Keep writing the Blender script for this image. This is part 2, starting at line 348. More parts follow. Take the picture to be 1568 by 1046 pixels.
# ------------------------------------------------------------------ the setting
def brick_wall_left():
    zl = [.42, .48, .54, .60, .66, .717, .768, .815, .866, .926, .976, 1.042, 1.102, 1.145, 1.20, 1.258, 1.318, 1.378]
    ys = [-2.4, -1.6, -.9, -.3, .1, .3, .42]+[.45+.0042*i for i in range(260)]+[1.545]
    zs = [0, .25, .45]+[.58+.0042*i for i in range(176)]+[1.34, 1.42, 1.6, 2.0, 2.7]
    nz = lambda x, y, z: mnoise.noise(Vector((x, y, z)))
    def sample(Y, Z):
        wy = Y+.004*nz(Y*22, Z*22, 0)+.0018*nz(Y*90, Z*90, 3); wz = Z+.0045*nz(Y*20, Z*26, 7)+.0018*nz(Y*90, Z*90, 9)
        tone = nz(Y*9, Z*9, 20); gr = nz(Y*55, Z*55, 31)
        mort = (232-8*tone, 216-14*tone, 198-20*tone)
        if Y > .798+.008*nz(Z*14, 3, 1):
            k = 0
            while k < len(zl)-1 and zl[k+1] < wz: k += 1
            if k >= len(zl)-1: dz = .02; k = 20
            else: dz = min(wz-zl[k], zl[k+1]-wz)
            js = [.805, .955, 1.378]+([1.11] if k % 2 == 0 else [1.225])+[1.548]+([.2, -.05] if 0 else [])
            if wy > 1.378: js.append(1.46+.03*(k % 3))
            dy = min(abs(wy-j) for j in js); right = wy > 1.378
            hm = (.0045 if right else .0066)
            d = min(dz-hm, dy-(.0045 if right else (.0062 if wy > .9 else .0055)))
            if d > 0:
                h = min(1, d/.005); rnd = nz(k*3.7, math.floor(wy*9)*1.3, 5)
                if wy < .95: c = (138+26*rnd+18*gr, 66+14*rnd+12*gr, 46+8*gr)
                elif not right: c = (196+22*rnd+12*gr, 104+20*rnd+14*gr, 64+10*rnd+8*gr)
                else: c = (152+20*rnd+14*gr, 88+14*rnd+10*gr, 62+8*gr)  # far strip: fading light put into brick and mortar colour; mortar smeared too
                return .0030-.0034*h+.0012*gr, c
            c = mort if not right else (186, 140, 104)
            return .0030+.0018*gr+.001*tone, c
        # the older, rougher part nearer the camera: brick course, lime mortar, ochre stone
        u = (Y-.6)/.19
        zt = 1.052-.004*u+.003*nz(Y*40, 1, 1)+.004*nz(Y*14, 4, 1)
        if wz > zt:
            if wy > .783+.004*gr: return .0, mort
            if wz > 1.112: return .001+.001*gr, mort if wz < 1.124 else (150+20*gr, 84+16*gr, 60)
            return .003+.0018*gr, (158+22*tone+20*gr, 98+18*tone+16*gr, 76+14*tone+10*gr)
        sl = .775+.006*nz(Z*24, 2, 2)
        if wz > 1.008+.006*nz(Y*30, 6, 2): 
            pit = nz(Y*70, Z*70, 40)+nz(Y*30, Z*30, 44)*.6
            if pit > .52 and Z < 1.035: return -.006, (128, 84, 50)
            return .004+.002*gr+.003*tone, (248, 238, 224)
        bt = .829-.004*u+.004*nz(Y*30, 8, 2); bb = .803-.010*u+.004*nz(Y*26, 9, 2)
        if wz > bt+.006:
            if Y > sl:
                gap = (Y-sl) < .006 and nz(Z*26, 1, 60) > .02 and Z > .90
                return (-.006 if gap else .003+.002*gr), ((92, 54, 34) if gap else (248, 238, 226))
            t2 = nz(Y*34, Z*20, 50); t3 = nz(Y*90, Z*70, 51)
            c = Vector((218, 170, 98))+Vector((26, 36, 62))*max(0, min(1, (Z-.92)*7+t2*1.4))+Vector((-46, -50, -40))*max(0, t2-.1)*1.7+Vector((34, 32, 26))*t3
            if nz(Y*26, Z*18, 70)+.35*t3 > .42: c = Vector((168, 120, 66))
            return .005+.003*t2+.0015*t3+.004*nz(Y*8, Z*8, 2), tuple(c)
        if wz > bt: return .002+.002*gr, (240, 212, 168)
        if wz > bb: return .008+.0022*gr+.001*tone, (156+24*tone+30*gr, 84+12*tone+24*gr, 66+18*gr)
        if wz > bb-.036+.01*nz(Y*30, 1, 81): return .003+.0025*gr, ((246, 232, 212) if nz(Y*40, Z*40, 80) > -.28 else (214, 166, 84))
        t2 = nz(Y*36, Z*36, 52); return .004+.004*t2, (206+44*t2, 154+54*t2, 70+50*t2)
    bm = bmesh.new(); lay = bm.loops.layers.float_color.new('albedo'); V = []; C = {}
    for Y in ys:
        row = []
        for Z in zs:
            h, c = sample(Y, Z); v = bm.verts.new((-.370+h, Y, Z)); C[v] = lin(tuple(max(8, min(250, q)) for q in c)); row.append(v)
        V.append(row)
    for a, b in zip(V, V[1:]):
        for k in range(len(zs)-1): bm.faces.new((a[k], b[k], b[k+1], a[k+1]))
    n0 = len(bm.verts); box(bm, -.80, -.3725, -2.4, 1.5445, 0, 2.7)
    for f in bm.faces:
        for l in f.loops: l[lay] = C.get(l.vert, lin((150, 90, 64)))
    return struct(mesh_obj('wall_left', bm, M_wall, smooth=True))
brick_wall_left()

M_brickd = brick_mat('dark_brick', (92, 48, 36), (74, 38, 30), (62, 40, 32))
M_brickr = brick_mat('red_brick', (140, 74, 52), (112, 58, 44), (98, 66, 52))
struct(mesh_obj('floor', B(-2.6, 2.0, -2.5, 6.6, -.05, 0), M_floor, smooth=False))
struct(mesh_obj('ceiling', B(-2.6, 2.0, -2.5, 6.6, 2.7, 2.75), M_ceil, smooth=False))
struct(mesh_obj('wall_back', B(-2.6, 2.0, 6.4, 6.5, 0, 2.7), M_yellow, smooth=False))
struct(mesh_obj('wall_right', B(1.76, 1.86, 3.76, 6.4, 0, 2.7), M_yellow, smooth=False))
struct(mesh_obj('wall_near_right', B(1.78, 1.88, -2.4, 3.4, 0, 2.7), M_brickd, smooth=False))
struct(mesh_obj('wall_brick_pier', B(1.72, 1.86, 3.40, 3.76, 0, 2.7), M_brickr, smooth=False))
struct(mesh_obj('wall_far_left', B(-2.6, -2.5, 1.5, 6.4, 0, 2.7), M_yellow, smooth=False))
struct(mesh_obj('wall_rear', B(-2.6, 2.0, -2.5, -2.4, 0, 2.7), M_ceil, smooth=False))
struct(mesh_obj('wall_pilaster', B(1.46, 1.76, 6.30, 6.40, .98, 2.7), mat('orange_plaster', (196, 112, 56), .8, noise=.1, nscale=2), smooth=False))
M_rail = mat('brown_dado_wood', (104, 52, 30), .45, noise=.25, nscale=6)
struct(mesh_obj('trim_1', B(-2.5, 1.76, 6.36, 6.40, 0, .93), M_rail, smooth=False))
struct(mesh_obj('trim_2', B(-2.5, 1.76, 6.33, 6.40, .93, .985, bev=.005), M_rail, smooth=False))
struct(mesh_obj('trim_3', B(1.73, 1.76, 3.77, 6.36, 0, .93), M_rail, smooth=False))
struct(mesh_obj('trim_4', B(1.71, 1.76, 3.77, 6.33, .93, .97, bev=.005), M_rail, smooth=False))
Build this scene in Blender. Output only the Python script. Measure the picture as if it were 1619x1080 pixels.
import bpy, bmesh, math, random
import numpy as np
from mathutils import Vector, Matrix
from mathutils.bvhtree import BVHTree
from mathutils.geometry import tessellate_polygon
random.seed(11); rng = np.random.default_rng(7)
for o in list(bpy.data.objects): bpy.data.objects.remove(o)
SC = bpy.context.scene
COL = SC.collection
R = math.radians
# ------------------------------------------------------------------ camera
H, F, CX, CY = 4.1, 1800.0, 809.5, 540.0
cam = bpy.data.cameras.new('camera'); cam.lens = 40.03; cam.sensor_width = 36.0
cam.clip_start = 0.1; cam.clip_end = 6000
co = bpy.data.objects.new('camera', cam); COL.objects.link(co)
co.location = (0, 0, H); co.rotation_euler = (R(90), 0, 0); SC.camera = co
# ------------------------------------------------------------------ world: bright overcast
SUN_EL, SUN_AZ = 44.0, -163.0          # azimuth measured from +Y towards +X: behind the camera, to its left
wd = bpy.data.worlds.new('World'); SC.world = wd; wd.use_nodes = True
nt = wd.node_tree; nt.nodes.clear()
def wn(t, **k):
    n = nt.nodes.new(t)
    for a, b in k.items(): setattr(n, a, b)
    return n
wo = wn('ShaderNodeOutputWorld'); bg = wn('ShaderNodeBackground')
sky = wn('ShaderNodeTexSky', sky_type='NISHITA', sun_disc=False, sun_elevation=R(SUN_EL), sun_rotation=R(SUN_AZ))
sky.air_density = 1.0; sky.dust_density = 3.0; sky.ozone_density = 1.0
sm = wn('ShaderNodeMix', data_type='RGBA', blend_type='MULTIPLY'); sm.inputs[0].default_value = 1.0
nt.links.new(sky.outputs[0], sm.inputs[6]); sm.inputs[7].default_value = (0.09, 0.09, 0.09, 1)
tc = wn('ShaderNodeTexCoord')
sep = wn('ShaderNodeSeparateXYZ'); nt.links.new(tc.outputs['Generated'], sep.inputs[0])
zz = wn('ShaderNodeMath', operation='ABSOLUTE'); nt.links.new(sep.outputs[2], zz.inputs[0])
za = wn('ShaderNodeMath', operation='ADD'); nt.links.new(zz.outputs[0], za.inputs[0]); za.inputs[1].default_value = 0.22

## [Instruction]
Everything from the line that contains "t2-.1)*1.7+Vector((34, 32, 26))*t3" through the line that contains "if nz(Y*26, Z*18, 70)+.35*t3" is to be transcribed exactly, and nothing outside that range.

## [Answer to the exercise]
            c = Vector((218, 170, 98))+Vector((26, 36, 62))*max(0, min(1, (Z-.92)*7+t2*1.4))+Vector((-46, -50, -40))*max(0, t2-.1)*1.7+Vector((34, 32, 26))*t3
            if nz(Y*26, Z*18, 70)+.35*t3 > .42: c = Vector((168, 120, 66))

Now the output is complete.